• Work instructions:
Repeat the listing that follows, character for character, minus the pictures.

• Source data:
━━━━
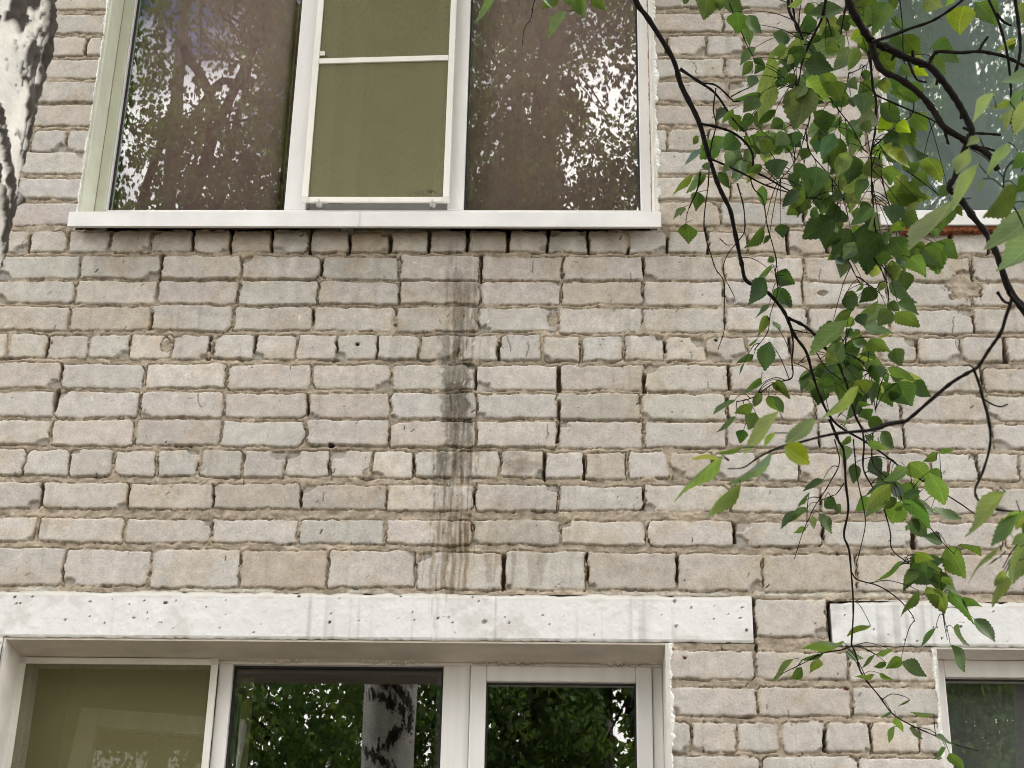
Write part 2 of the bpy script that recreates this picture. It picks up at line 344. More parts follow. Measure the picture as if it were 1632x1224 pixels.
# measured deep gaps (x, z0, z1, half width)
for gx, ga, gb, gw in ((-.021,4.07,4.155,.007),(-.020,3.93,4.035,.005),(.244,4.07,4.13,.007),(-.062,3.77,3.86,.006),(.058,3.775,3.85,.006),(-.18,3.42,3.53,.006),(.247,4.49,4.55,.005),
                       (-1.583,4.00,4.07,.007),(-.271,4.46,4.56,.006),(-1.121,4.18,4.26,.006),(1.029,3.56,3.64,.009),(1.365,4.18,4.26,.009),(-1.304,4.46,4.56,.005),(.766,3.27,3.39,.006),(.552,3.24,3.41,.0035)):
    i0, i1 = np.searchsorted(us, [gx-.03, gx+.03]); j0, j1 = np.searchsorted(zs, [ga-.02, gb+.02])
    m = sstep(gw, gw*.5, np.abs(UU[j0:j1, i0:i1]-gx)+(W5[j0:j1, i0:i1]-.5)*.012+(W2[j0:j1, i0:i1]-.5)*.004)*sstep(ga-.006, ga+.004, ZZ[j0:j1, i0:i1])*sstep(gb+.006, gb-.004, ZZ[j0:j1, i0:i1])
    MORT[j0:j1, i0:i1] -= .04*m; SDF[j0:j1, i0:i1] = np.where(m > .05, np.maximum(SDF[j0:j1, i0:i1], m*.004), SDF[j0:j1, i0:i1])
for pu, pz, ru, rz in ((1.262,4.455,.070,.060),(-.040,4.322,.022,.034),(-1.262,4.228,.020,.036),(-.60,3.79,.016,.02),(.815,4.42,.02,.012)):
    dd = np.hypot((UU-pu)/ru, (ZZ-pz)/rz)+(W1-.5)*.7+(LOWB-.5)*.9+(W3-.5)*1.0; SDF = np.maximum(SDF, sstep(1.05, .8, dd)*.010-.004*(dd > 1.05)-.0*dd-(dd > 1.05)*1)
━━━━
• Reply:
Write part 2 of the bpy script that recreates this picture. It picks up at line 344. More parts follow. Measure the picture as if it were 1632x1224 pixels.
# measured deep gaps (x, z0, z1, half width)
for gx, ga, gb, gw in ((-.021,4.07,4.155,.007),(-.020,3.93,4.035,.005),(.244,4.07,4.13,.007),(-.062,3.77,3.86,.006),(.058,3.775,3.85,.006),(-.18,3.42,3.53,.006),(.247,4.49,4.55,.005),
                       (-1.583,4.00,4.07,.007),(-.271,4.46,4.56,.006),(-1.121,4.18,4.26,.006),(1.029,3.56,3.64,.009),(1.365,4.18,4.26,.009),(-1.304,4.46,4.56,.005),(.766,3.27,3.39,.006),(.552,3.24,3.41,.0035)):
    i0, i1 = np.searchsorted(us, [gx-.03, gx+.03]); j0, j1 = np.searchsorted(zs, [ga-.02, gb+.02])
    m = sstep(gw, gw*.5, np.abs(UU[j0:j1, i0:i1]-gx)+(W5[j0:j1, i0:i1]-.5)*.012+(W2[j0:j1, i0:i1]-.5)*.004)*sstep(ga-.006, ga+.004, ZZ[j0:j1, i0:i1])*sstep(gb+.006, gb-.004, ZZ[j0:j1, i0:i1])
    MORT[j0:j1, i0:i1] -= .04*m; SDF[j0:j1, i0:i1] = np.where(m > .05, np.maximum(SDF[j0:j1, i0:i1], m*.004), SDF[j0:j1, i0:i1])
for pu, pz, ru, rz in ((1.262,4.455,.070,.060),(-.040,4.322,.022,.034),(-1.262,4.228,.020,.036),(-.60,3.79,.016,.02),(.815,4.42,.02,.012)):
    dd = np.hypot((UU-pu)/ru, (ZZ-pz)/rz)+(W1-.5)*.7+(LOWB-.5)*.9+(W3-.5)*1.0; SDF = np.maximum(SDF, sstep(1.05, .8, dd)*.010-.004*(dd > 1.05)-.0*dd-(dd > 1.05)*1)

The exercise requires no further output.